26/03/2019

Is print more powerful than social media?

 

With social media channels dominating so much of our working and waking lives, it’s easy to forget (or not notice) how powerful direct communication can be.

Two weeks ago, I posted a photo on Instagram of a bicycle protestor who lives near my home in Edinburgh.

Aged 97, and using the panniers on his bike as a moving and ever changing billboard, his latest message called for another vote on the boorach* that is Brexit.

The week before, his cycle panniers had carried a message about free music tuition in schools and earlier in the year it was Trident.

I find that his bicycle-pannier posters stick in my mind infinitely longer than transient Tweets, however clever or funny they are.

Last weekend I found myself in a crowd of a million or so people marching for The People’s Vote in Central London.

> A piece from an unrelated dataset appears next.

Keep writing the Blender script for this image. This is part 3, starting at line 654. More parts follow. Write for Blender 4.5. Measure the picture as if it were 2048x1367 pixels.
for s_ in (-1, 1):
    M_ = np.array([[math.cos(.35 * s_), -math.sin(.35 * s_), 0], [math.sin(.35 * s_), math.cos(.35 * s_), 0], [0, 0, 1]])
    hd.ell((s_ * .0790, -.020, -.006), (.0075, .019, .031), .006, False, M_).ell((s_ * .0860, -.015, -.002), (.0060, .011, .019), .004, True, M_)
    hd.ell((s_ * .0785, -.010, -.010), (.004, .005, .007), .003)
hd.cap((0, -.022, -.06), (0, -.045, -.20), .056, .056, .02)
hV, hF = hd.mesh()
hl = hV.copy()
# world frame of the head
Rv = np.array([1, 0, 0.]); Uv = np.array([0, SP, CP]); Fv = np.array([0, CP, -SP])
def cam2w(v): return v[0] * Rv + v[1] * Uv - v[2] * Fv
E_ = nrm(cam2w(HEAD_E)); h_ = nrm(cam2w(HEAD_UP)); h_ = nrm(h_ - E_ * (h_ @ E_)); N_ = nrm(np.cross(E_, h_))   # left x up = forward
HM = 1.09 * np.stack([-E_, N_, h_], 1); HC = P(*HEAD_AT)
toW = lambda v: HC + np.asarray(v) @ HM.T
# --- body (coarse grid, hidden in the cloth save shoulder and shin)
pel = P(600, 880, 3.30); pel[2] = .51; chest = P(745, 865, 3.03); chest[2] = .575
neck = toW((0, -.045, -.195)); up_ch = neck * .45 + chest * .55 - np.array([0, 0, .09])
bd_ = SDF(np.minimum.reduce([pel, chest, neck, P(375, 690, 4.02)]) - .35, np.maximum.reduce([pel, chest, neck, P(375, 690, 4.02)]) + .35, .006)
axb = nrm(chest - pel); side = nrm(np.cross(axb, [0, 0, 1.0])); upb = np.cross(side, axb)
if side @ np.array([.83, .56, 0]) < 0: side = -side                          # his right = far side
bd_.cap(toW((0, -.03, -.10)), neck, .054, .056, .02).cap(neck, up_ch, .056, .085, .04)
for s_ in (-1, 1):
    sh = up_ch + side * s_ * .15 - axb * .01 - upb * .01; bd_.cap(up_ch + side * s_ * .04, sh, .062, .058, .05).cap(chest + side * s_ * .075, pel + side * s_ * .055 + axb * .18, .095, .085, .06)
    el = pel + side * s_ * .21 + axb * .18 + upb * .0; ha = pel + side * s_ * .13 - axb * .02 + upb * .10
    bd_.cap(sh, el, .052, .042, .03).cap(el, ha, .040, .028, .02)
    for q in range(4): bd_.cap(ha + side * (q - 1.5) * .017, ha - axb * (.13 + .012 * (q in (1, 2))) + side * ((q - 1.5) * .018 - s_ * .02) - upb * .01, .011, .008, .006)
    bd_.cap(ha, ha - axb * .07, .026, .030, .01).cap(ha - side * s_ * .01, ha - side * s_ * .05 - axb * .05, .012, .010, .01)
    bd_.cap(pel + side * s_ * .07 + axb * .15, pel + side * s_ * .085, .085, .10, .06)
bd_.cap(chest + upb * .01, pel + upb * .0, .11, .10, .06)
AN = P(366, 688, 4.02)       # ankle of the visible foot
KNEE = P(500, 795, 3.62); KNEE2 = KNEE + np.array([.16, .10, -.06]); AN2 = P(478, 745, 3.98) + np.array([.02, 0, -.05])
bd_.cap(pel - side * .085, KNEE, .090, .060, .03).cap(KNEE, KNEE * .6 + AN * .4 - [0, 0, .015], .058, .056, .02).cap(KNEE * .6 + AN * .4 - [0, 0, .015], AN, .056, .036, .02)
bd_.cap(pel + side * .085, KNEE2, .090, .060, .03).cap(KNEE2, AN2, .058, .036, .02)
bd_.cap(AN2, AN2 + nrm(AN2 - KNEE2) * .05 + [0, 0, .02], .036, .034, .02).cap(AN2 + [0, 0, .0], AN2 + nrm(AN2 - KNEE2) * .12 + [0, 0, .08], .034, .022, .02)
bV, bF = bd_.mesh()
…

Most phone networks were jammed for the duration of the march, making it impossible to post updates, messages, images or send texts.

Instead, we marched and talked – and mostly laughed about the witty, clever and occasionally elaborate home-made protest posters carried by fellow marchers.  Many of these have since been shared by the media or by us, as fellow marchers.

Good communication is that which stays in your mind for a long time – think of the adverts from our childhood we cannot forget, headlines like ‘Up Your Junta’ and some of the images shown from high profile protests, which have much more power than a Snapchat image.

While social media is an important part of communication and something we use daily in our professional lives, the power of an image or a moment might stay with us longer and therefore have more power to create change.

There’s a lot to be said still for the power of print, the simple message or even just a poster.